Para além da complexificação do regime e de não se conhecer o total alcance que esta medida terá para todos os tipos de atividades abrangidas pelo regime simplificado, esta alteração pode significar um aumento significativo do valor do IRS para muitos dos contribuintes atualmente abrangidos pelo regime simplificado e que agora poderão ver a sua dedução ao rendimento limitada a 4.104 euros.

Note-se ainda que o valor dos 4.104 euros corresponde à atual dedução que os trabalhadores dependentes podem efetuar ao seu rendimento.

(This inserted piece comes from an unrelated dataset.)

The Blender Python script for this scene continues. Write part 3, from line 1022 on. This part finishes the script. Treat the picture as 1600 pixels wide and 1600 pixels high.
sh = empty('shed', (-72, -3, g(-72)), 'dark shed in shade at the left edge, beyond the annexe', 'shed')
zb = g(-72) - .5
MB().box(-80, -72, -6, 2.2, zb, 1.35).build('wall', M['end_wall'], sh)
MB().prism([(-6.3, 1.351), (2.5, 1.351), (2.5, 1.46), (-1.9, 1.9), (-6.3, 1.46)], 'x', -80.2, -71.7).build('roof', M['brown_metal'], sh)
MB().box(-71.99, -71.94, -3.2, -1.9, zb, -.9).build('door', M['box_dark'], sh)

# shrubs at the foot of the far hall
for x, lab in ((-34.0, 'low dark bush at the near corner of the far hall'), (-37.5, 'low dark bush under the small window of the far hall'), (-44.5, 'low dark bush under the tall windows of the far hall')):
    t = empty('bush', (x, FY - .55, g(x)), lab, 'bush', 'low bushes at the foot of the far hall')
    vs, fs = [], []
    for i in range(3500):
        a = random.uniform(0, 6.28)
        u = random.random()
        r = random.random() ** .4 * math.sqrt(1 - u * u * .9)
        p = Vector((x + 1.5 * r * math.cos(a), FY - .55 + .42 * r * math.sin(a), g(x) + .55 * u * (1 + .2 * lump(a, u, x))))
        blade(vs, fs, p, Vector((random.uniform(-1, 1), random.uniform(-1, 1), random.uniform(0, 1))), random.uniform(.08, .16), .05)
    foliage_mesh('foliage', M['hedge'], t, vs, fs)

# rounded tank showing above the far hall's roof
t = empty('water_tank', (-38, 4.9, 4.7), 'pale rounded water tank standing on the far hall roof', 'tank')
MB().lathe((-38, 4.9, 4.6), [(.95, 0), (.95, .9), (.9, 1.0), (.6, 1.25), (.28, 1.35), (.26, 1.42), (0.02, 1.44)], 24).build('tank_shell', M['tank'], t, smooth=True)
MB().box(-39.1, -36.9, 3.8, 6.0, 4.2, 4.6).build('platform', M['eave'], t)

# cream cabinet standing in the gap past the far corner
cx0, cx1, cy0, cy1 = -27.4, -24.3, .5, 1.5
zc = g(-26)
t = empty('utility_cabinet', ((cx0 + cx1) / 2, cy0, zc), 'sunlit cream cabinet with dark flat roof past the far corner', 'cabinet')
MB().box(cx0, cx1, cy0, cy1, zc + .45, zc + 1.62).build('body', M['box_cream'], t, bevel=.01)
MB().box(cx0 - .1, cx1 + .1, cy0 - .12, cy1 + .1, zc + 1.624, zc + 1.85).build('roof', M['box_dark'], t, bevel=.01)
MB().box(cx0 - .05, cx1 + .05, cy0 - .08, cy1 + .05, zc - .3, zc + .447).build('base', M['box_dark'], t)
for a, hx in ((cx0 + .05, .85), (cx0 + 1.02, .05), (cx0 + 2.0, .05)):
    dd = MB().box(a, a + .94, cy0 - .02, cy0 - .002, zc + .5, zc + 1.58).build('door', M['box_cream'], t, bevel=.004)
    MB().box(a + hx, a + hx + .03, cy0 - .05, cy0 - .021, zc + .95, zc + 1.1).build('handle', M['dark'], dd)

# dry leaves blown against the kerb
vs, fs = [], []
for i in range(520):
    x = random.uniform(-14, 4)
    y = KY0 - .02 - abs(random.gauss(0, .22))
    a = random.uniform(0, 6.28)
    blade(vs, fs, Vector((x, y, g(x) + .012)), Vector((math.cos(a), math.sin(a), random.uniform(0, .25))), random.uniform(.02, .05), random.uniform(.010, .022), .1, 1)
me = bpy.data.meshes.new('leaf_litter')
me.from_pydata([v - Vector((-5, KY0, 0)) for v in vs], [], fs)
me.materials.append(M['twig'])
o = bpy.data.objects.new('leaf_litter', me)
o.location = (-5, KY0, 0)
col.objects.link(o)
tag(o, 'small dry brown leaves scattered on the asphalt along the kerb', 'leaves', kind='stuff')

Embora se possa compreender a adoção deste mesmo valor para o rendimento dos prestadores de serviços (que em muitos casos, os chamados “falsos recibos verdes”, são em substância trabalhadores dependentes), na linha da aproximação do regime dos trabalhadores independentes ao regime dos trabalhadores dependentes, não se percebe qual a relação entre este valor e as restantes atividades abrangidas pelo regime simplificado.

O atual regime simplificado abrange atividades tão díspares como a restauração, o alojamento local ou os prestadores de serviços, e prevê coeficientes que variam entre 10% e 95%, pelo que a medida proposta com um valor fixo de dedução igual para todos os tipos de atividades, que pode ser incrementado em função das despesas incorridas, mas com o teto máximo dos coeficientes já existentes, para além de tornar extremamente complexo um regime que se pretendia simples, mostra-se desajustado pelo menos para a maioria das atividades abrangidas pelo regime simplificado.    

Por último, ao contrário do que vinha a ser noticiado, a proposta de Orçamento do Estado apresentada não trouxe nenhuma novidade para o regime dos Residentes Não Habituais. A inexistência de alterações a este regime confere uma estabilidade importante para o sucesso do mesmo e para a contínua atração de pessoas e investimento para o país, mas não acautela as exigências e queixas que têm surgido dos países do norte da Europa e que, certamente, não diminuirão.